Bing explains how AI-powered intelligent answers can show users two points of view for the same query
In December last year, Bing introduced several AI-powered search features, one being intelligent answers. This week Mir Rosenberg from the Bing search team published more detail on how one type of intelligent answer format called multi-perspective answers works.
Bing multi-perspective answers provide two different and often opposing perspectives on a topic. “There are many questions where getting just one point of view is not sufficient, convenient or comprehensive,” Rosenberg wrote in the blog post. “We believe that your search engine should inform you when there are different viewpoints to answer a question you have, and it should help you save research time while expanding your knowledge with the rich content available on the Web.”
Below are some examples of Bing multi-perspective answers cards as displayed on desktop. (On mobile, the cards are shown vertically.)
How Bing multi-perspective answers work
Intelligent Answers were unveiled at a Microsoft AI event in December where the company outlined several ways in which artificial intelligence is being infused into the search engine to provide richer results — all under the umbrella of intelligent search. In addition to intelligent answers, which are aimed at providing answers to more complicated questions, Bing introduced intelligent image search to make images “shoppable” and conversational search, in which it suggests query refinements for broad searches.
For multi-perspective answers, Rosenberg explains that Bing uses several learning models to “prioritize reputable content from authoritative, high-quality websites that are relevant to the subject in question, have easily discoverable content and minimal to no distractions on the site.”

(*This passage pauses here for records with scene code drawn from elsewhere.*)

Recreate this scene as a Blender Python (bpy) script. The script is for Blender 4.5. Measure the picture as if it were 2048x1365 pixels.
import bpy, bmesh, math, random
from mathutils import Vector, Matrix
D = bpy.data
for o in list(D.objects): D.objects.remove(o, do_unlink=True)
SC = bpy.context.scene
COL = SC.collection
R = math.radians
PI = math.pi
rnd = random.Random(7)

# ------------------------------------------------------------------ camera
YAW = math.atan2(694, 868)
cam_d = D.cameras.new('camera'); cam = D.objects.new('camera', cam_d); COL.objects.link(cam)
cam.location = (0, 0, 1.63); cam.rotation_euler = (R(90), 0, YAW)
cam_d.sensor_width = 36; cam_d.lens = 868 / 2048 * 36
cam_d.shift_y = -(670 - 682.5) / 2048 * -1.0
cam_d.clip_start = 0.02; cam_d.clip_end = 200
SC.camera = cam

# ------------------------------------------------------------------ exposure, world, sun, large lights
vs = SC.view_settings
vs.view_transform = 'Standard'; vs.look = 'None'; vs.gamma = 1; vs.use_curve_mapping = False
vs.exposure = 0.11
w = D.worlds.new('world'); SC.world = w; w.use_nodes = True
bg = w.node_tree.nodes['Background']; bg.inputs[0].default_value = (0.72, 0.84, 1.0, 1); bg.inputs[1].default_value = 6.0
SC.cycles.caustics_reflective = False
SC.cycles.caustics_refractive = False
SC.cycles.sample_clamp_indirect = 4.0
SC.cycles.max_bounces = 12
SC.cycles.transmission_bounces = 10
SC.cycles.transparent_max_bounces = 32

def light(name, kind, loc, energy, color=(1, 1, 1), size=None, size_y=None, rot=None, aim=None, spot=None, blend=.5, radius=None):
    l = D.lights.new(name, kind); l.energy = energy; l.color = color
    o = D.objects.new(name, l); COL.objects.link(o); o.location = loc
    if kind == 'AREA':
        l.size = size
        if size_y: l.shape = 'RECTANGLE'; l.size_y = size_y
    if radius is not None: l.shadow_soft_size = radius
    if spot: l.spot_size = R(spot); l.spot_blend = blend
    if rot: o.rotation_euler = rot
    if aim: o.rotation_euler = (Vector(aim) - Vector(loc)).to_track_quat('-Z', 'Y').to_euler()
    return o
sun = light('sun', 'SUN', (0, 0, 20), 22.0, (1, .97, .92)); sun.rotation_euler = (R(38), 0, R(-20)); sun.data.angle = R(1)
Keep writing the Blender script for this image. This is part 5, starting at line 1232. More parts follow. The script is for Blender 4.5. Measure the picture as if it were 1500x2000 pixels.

When a user asks a question, passages related to the query are pulled from Bing’s Web Search and Question Answering engine. Using deep recurrent neural network (Deep RNN) models, the passages are evaluated to determine similarity and sentiment and clustered accordingly. The most relevant passages from each cluster are then identified based on sentiment analysis and other features and served in the multi-perspective answer cards.
For its part, Google recently mentioned in its guide on featured snippets that it may show multiple responses to a query with separate featured snippets. “There are often legitimate diverse perspectives offered by publishers, and we want to provide users visibility and access into those perspectives from multiple sources,” Matthew Gray, a Google software engineer, explained.
Here is an example of this kind of treatment in Google:
Bing Multi-Perspective Answers is live in the US and will expand starting with the United Kingdom in the next few months.